[Start]

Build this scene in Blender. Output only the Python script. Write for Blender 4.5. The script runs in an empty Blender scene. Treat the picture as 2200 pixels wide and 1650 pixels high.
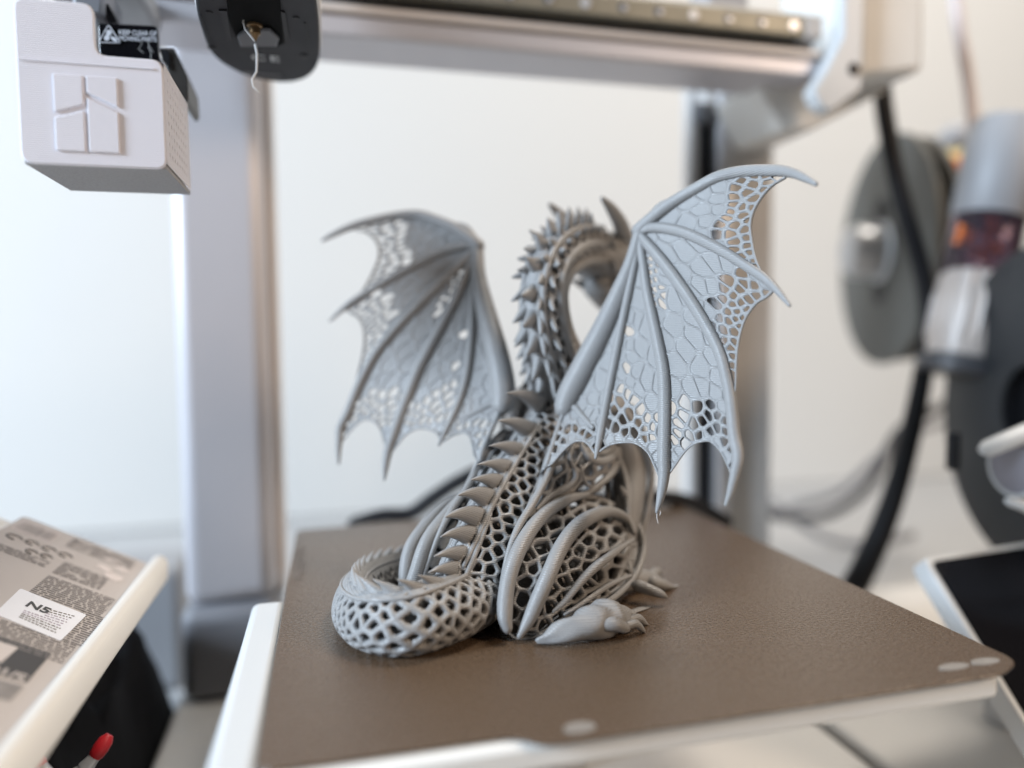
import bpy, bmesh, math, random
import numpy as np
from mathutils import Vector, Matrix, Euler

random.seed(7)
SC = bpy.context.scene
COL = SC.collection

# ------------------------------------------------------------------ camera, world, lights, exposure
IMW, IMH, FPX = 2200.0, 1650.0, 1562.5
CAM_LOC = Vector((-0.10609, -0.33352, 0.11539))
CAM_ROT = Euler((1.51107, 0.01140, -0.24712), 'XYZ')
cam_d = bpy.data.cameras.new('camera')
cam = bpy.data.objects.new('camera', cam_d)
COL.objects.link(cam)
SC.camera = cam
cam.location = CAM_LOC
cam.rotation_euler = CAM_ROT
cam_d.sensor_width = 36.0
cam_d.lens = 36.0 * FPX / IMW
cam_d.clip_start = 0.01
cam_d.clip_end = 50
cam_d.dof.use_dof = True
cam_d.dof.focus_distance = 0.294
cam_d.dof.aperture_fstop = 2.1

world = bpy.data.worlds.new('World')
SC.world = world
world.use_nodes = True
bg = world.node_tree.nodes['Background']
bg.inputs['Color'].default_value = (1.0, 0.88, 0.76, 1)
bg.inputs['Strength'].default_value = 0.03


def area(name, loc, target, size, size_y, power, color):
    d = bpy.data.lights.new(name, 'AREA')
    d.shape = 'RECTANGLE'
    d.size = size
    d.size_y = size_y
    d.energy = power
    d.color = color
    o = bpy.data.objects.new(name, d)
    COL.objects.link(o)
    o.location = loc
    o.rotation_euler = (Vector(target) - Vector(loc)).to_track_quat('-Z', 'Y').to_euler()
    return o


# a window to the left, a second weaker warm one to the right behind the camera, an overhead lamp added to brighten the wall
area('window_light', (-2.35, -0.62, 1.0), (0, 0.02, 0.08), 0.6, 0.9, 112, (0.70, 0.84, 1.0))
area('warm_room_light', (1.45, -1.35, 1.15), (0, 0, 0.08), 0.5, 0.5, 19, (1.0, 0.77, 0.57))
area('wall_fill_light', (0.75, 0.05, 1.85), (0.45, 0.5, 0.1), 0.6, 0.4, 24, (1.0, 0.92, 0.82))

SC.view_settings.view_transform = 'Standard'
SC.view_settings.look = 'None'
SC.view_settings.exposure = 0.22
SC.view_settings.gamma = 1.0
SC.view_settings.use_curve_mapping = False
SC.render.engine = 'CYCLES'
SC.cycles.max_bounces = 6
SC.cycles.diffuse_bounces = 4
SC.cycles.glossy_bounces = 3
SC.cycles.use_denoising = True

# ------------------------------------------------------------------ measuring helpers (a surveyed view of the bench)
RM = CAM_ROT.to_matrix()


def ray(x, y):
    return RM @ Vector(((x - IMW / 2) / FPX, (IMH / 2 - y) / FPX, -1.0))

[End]

Problem: Pull every line containing the word "scene" out of the material.

Finished task:
Build this scene in Blender. Output only the Python script. Write for Blender 4.5. The script runs in an empty Blender scene. Treat the picture as 2200 pixels wide and 1650 pixels high.
SC = bpy.context.scene